Iranian women protest during the presidential election, 2009. (AP)
Iran’s opposition movement has called for a boycott of today’s parliamentary elections. Boycotts have a long pedigree as an effective tool to achieve political change. The most famous in American history was of course the Montgomery boycott that desegregated the municipal bus system. Visiting Robben Island in 2003 I was personally thanked (as if I had anything to do with it) by former inmates for the Western economic sanctions of South Africa that put pressure on the white regime to abandon Apartheid. Israel is currently the target of a nascent but growing international economic boycott to end its generational occupation in Palestine.
But these are separated from the Iranian experience because they are specifically economic countermeasures (Iran is also under increasing pressure from the United States and the European Union over its nuclear program). Economic boycotts and sanctions work because they decouple the relationship that makes economies work — the exchange of goods and services for money or other goods and services. Without this connection, economic relationships shrivel and die. Pain sets in and political leaders begin to pay attention.
Unfortunately political boycotts uncouple relationships but to precisely the opposite end. Political relationships depend utterly on power dynamics to perpetuate social change. A boycott ends the political relationship with the public in the arena. It closes the flow of power between a political group (for example, the opposition) and those it is trying to harness for its ends.
A boycott effectively cedes the political arena to your adversary, or in the case of Iran, your adversaries. With this election, not just the opposition will lose. Others have a stake. Supporters of President Mahmoud Ahmadinejad and the Supreme Leader Ayatollah Ali Khamenei are locked in a fight. By refusing to contest these elections in some creative way, the opposition allows these two juggernauts to claim the mantel in the end — not against the opposition but from each other. By participating, the opposition could remain part of this process.
An alternative path to delegitimizing the parliamentary elections is to organize, participate, and flood the polls with opposition supporters. Pick the least worst candidate, organize a write-in campaign, protest at the polls in large numbers. Even if they couldn’t name real candidates for fear of their safety, even by failing to win, the opposition could demonstrate, once again, that the election is rotten and corrupt. It would be another nail in the coffin of the regime.
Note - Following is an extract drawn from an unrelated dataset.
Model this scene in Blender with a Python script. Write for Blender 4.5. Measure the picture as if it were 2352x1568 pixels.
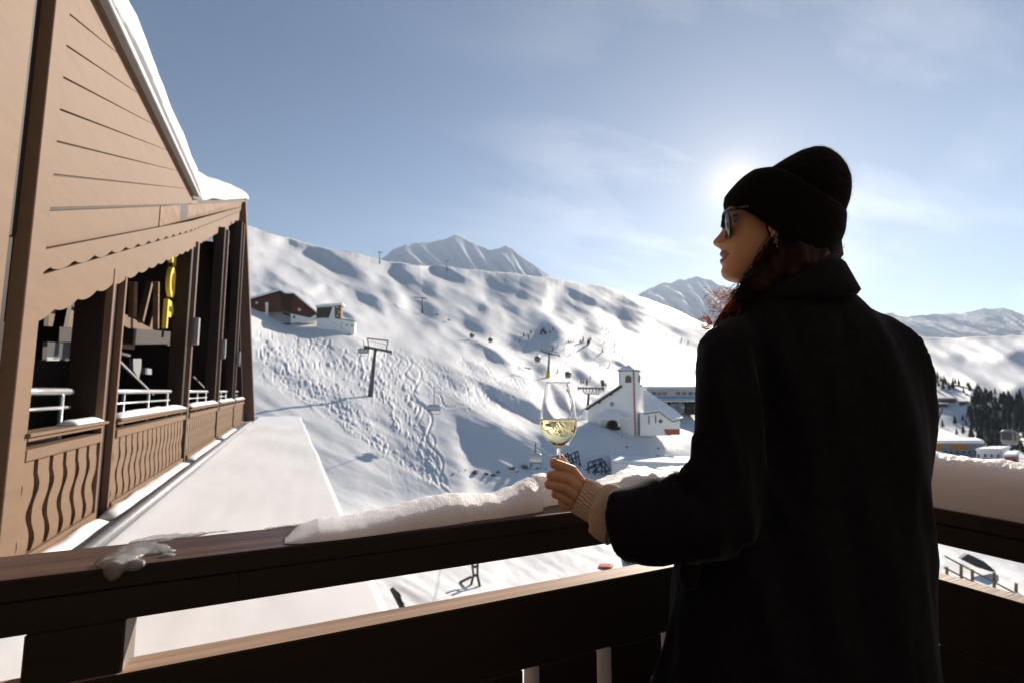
import bpy, bmesh, math, random
import numpy as np
from mathutils import Vector, Matrix, noise as mnoise

random.seed(7)
rng = np.random.RandomState(11)
R = math.radians
scene = bpy.context.scene
for o in list(bpy.data.objects):
    bpy.data.objects.remove(o)
COL = scene.collection

# ------------------------------------------------------------------ camera, sky, sun, exposure
CAMZ = 1.25                      # the balcony floor is z = 0
HEAD, PITCH = R(24.6), R(5.88)   # heading to the right of +Y, tilt above the horizon
LENS = 17.0
SUN_AZ, SUN_EL = R(50.3), R(21.7)   # azimuth from +Y towards +X

cam_d = bpy.data.cameras.new("camera")
cam_d.lens = LENS
cam_d.sensor_width = 36.0
cam_d.clip_start = 0.02
cam_d.clip_end = 20000.0
cam_d.dof.use_dof = True
cam_d.dof.focus_distance = 1.12
cam_d.dof.aperture_fstop = 4.5
cam = bpy.data.objects.new("camera", cam_d)
cam.location = (0, 0, CAMZ)
cam.rotation_euler = (R(90) + PITCH, 0, -HEAD)
COL.objects.link(cam)
scene.camera = cam

HAZE = 0.00004                   # scattering per metre
SKY_STRENGTH = 0.063
world = bpy.data.worlds.new("World")
scene.world = world
world.use_nodes = True
wn, wl = world.node_tree.nodes, world.node_tree.links
wn.clear()
w_out = wn.new("ShaderNodeOutputWorld")
w_bg = wn.new("ShaderNodeBackground")
w_bg.inputs["Strength"].default_value = SKY_STRENGTH
w_sky = wn.new("ShaderNodeTexSky")
w_sky.sky_type = 'NISHITA'
w_sky.sun_disc = False
w_sky.sun_elevation = SUN_EL
w_sky.sun_rotation = SUN_AZ
w_sky.altitude = 2000.0
w_sky.air_density = 1.0
w_sky.dust_density = 0.35
w_sky.ozone_density = 1.0
SUN_DIR = Vector((math.cos(SUN_EL) * math.sin(SUN_AZ), math.cos(SUN_EL) * math.cos(SUN_AZ), math.sin(SUN_EL)))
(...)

Politics requires labor and it demands engagement — as boxers engage their opponents, at close quarters — to fight to win. Indeed, sports metaphors are apt here. A boycott abandons the field to your opponent; a forfeit may not be a loss per se but it counts as a win nonetheless. To stretch the metaphor, even a close loss or loss on a technicality (the referee makes a bad call or, in this case, was bought off), the spectators in the stand have a chance to judge how hard you fought. A moral win counts more with the viewing public and helps with home field advantage at the next fight. The power dynamic is played between the team and those watching the game.
Of course I hesitate to double-guess the organizers of the Iranian parliamentary boycott, who understand their own country and are taking extraordinary risks against a murderous regime. They believe that a mass boycott of an obviously rigged election will delegitimize the last vestige of democratic rule in Iran. There is obvious popular support for this path after the violent suppression of the 2009 Green Revolution. And it is equally clear that the Supreme Leader fears low turnout could undermine his rule. But unlike in sports, the Supreme Leader controls virtually everything else that matters in Iran: the security services, the media, and perhaps most important, the metanarrative. If turnout collapses, he will simply claim it was due to intimidation by imperialist powers (Israel, the United States, Great Britain). It is difficult to underestimate how important this control is and how devastating it may be to the opposition.
But I believe my point still stands, in Iran and elsewhere. Political boycotts decouple the transmission cable necessary to power real social change. Opposition leaders should think hard about channeling their energies into negative organizing. Positive engagement, as risky as it may be, will lead to positive results in the end.